Aim – Give back exactly the lines running from the line that holds "Write the bpy" through the line that holds "rng = np.random.default_rng(11)", ends included, and no other lines.

· · · · · · ·

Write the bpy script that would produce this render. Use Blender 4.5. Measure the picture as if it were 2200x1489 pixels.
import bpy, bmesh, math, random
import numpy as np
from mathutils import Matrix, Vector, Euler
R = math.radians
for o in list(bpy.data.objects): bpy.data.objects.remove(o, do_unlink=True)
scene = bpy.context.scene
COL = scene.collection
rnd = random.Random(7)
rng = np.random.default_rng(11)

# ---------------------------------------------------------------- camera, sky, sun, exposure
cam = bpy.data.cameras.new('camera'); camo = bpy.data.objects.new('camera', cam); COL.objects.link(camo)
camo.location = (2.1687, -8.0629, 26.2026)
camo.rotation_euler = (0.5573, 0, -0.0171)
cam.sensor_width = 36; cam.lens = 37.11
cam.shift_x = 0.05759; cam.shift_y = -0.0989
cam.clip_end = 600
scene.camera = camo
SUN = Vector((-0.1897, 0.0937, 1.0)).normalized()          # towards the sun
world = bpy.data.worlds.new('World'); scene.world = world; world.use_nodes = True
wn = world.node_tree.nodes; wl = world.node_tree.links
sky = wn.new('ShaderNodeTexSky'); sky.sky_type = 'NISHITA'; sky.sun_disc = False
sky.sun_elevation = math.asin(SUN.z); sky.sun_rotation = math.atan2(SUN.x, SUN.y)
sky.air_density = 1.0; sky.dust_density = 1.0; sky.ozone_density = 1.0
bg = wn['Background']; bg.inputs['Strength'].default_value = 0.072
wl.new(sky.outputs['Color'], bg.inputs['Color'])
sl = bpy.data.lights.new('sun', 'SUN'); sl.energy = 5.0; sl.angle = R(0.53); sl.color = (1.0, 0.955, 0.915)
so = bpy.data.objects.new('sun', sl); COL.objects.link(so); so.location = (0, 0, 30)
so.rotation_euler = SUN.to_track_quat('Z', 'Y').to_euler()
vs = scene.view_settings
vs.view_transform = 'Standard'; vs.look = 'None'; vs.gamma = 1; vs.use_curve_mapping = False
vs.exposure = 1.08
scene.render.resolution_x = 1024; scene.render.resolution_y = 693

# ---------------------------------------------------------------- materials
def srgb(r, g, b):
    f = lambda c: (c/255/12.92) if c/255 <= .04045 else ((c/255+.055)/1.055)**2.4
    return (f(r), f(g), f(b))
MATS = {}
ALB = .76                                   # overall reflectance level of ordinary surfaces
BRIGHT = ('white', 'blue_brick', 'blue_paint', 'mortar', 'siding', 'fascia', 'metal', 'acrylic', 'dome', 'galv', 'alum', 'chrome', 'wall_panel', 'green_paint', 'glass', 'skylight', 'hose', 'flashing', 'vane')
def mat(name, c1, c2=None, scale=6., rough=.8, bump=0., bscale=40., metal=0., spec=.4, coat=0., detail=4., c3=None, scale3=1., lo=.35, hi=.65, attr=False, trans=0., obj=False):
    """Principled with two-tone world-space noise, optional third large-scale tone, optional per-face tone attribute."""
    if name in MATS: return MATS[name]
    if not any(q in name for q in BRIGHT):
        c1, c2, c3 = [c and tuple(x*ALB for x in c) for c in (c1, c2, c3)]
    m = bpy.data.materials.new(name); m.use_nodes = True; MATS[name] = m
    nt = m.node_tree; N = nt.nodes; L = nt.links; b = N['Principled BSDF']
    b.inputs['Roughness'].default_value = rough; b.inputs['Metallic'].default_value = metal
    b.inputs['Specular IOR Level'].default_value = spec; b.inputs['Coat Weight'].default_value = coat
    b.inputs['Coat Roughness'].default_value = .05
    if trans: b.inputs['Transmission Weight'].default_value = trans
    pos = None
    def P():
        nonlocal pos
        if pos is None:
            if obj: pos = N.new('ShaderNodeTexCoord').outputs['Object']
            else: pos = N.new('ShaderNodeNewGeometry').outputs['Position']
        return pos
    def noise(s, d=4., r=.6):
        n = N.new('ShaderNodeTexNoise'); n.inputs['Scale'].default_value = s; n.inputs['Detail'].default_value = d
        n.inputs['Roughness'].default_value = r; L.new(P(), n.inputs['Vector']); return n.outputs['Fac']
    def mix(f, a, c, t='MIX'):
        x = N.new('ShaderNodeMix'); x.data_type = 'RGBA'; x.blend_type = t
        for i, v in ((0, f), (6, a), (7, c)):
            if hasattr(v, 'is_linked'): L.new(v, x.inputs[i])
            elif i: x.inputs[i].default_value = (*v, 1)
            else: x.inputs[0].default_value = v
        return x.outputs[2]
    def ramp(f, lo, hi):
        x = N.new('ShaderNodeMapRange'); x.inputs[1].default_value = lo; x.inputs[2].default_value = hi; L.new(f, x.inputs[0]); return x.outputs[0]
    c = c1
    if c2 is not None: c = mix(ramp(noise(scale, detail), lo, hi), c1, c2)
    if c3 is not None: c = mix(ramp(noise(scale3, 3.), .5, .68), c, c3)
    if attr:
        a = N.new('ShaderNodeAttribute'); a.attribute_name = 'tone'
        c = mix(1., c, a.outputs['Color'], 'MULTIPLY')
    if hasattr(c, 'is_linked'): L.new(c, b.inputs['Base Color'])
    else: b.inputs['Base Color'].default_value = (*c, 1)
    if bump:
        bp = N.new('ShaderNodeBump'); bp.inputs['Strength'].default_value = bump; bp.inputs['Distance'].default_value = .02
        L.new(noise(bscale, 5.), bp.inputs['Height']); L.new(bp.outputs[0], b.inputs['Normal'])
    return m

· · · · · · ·

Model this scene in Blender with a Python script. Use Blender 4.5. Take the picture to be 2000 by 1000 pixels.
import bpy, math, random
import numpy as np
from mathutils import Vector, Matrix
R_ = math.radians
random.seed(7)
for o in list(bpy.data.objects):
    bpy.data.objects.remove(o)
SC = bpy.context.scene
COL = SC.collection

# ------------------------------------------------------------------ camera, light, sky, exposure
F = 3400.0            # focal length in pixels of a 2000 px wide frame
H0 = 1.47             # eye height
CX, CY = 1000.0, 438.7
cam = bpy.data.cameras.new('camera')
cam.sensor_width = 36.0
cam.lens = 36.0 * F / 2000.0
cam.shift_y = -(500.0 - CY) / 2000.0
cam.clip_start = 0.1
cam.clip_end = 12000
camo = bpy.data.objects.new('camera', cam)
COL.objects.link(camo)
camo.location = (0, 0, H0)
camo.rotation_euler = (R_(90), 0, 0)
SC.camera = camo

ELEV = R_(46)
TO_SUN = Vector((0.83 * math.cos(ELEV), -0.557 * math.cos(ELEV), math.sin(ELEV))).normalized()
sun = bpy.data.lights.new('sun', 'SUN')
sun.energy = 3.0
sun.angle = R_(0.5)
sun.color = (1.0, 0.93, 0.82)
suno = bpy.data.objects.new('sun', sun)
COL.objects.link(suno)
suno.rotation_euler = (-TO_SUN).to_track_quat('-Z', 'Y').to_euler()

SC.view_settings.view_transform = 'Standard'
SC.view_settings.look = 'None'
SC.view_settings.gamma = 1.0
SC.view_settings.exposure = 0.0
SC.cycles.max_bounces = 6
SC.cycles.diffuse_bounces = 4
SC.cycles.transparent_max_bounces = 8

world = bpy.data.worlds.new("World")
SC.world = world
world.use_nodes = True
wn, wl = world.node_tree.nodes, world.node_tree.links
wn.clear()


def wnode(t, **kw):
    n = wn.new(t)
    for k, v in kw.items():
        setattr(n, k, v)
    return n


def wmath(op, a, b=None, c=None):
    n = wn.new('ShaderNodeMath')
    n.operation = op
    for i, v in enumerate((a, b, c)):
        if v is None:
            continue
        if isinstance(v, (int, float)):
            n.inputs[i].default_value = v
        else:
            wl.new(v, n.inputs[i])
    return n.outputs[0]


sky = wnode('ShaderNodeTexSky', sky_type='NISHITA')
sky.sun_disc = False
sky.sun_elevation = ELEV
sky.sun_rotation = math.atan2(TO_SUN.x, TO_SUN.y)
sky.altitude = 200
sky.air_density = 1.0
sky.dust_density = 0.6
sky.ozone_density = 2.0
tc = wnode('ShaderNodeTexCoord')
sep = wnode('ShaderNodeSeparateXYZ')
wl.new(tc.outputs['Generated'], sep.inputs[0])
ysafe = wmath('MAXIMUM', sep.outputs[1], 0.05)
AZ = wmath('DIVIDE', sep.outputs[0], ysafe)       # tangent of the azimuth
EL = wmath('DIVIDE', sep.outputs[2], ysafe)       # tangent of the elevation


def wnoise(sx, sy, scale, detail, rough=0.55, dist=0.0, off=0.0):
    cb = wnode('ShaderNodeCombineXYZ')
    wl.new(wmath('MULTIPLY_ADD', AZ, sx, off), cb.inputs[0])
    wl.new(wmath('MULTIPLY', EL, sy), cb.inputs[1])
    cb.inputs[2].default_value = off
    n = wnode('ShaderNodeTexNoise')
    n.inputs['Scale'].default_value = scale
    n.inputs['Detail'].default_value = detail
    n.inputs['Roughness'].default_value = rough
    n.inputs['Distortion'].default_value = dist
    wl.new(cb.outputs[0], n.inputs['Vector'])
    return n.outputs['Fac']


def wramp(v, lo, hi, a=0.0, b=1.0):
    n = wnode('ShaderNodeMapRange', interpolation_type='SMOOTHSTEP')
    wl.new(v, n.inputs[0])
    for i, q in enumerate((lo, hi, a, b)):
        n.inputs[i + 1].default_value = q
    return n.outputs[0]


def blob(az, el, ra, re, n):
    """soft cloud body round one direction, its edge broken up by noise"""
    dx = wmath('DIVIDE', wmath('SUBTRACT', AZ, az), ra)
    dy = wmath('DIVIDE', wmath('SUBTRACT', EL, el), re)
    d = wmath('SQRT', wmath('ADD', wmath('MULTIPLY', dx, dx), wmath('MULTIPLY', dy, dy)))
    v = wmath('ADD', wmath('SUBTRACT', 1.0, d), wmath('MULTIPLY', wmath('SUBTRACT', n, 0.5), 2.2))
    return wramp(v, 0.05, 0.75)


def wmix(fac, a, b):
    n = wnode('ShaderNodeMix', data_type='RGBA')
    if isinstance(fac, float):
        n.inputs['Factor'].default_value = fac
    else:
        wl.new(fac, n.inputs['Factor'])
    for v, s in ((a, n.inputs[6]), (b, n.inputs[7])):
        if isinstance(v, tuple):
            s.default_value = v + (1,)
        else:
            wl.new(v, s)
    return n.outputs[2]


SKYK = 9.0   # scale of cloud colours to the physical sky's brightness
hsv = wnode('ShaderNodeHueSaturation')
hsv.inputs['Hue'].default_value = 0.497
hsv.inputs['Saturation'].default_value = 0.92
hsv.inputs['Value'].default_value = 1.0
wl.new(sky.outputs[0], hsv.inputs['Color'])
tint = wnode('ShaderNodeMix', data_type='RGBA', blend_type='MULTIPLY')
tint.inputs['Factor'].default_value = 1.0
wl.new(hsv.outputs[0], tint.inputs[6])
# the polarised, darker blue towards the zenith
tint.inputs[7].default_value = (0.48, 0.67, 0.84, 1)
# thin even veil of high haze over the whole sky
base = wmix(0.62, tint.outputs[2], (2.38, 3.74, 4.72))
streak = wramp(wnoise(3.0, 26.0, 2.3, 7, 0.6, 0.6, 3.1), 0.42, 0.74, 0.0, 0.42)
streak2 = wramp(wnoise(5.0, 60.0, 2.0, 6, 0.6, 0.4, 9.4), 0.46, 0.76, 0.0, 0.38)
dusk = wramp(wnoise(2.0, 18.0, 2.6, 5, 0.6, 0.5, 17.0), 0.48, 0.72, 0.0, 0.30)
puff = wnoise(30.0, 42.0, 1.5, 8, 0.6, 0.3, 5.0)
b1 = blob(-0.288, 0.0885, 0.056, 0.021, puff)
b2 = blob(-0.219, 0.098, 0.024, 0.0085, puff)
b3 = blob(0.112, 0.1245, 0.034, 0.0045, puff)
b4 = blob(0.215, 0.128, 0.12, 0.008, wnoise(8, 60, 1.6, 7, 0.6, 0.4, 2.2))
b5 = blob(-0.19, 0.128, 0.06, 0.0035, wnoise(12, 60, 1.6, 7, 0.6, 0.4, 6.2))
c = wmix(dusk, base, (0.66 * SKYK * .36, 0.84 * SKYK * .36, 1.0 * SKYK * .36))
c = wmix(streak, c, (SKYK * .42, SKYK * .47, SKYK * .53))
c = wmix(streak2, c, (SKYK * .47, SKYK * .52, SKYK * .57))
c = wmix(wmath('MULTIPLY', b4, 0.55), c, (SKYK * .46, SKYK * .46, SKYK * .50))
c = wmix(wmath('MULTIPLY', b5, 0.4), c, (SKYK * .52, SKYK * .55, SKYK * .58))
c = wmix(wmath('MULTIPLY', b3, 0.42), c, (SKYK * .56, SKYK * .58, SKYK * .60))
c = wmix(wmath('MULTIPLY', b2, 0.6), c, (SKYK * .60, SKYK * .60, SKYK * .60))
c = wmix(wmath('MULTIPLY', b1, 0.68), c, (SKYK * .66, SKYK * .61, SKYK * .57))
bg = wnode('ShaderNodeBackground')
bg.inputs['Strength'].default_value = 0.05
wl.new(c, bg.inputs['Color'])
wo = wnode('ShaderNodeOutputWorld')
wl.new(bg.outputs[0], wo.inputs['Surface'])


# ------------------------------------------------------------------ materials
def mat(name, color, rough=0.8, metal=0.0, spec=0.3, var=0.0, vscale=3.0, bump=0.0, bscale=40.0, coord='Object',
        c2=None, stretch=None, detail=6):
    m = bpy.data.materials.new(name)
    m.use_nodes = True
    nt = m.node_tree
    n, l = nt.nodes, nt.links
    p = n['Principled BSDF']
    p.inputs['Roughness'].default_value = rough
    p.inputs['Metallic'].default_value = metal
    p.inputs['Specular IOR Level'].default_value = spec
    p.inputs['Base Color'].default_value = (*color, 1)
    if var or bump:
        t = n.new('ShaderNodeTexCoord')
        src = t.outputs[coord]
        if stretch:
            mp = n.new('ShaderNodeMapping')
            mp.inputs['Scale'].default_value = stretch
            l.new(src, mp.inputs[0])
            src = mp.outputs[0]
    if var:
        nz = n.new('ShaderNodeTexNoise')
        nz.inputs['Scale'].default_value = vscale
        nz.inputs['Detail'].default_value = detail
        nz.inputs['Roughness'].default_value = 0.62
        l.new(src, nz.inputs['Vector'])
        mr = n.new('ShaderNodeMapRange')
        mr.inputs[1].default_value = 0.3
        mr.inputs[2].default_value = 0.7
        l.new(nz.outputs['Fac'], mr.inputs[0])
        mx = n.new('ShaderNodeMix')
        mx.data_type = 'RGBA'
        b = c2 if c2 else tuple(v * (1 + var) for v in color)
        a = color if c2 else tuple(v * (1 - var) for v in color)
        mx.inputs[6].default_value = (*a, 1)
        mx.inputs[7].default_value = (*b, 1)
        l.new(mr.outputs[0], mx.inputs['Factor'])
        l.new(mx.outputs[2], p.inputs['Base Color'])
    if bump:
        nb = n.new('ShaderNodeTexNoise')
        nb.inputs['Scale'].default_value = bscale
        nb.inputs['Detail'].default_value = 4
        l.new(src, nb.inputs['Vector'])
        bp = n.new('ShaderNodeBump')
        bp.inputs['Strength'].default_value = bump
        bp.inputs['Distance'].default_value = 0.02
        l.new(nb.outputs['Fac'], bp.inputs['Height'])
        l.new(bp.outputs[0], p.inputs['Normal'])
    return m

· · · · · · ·

Finished task –
Write the bpy script that would produce this render. Use Blender 4.5. Measure the picture as if it were 2200x1489 pixels.
import bpy, bmesh, math, random
import numpy as np
from mathutils import Matrix, Vector, Euler
R = math.radians
for o in list(bpy.data.objects): bpy.data.objects.remove(o, do_unlink=True)
scene = bpy.context.scene
COL = scene.collection
rnd = random.Random(7)
rng = np.random.default_rng(11)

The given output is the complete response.